Harry Potter, The Last of Us and Kingdom Hearts are likely to be the stars of the year – but streaming could change everything

Video games are a fast-moving form of art and entertainment, and that makes the games industry a notoriously difficult one to predict. Sure, new Fifa and Call of Duty games will arrive every year and sell predictably well, there’ll probably be a new Assassin’s Creed, and Nintendo will usually deliver a fresh take on Mario, Zelda or Pokémon – but who could have foreseen that 2018 would be obliterated by Fortnite, a colourful cartoon shooter that launched to little fanfare in 2017 but became a global phenomenon over the course of last year?

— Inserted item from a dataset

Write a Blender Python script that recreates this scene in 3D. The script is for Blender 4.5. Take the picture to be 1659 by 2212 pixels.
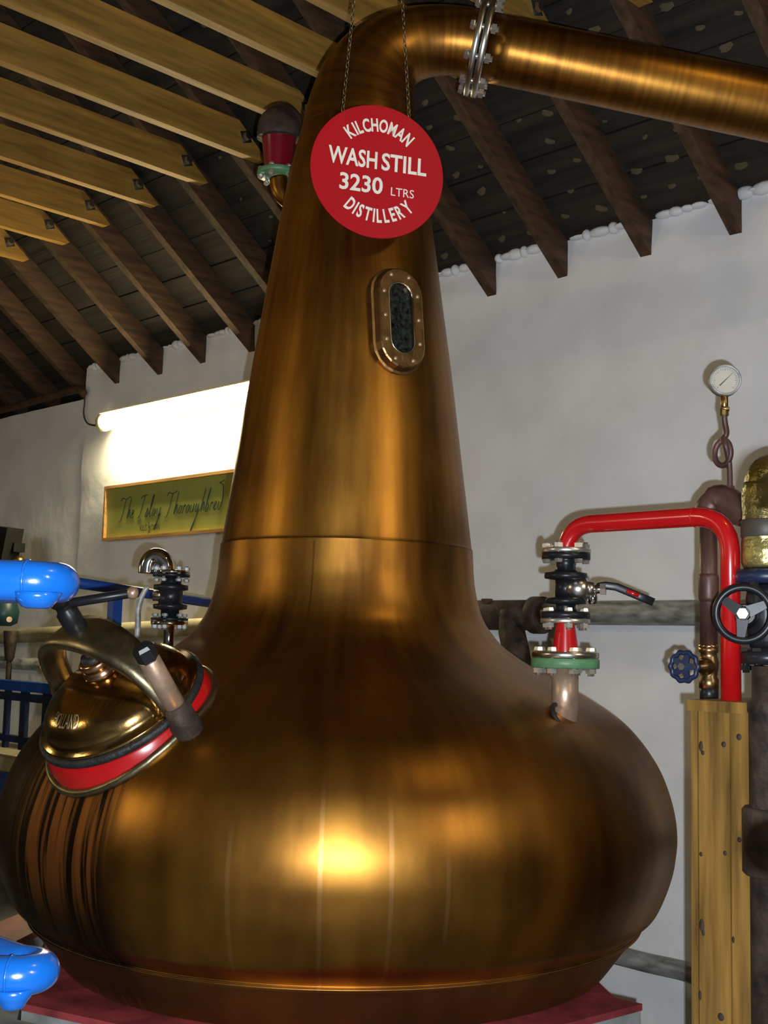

Or that one of 2018’s most critically acclaimed games would be a psychedelic virtual-reality version of 80s obsession, Tetris?

Games are now almost as varied as the people who play them – more than two billion of all ages, across the world, playing on phones or PCs or PlayStations. But apart from Rockstar’s western epic Red Dead Redemption 2, whose £550m opening weekend made the kind of splash seen only every few years, the biggest earners of 2018 were games that have been around for years: Clash Royale and Pokémon Go on mobile, League of Legends and Counter-Strike on PC, and the omnipresent Fortnite. The money that these established, evolving mega-games make is astounding: it’s estimated that Fortnite now earns its creator Epic Games about $100m (£78.5m) a week. In terms of revenue, any new game released in 2019 will struggle to compete.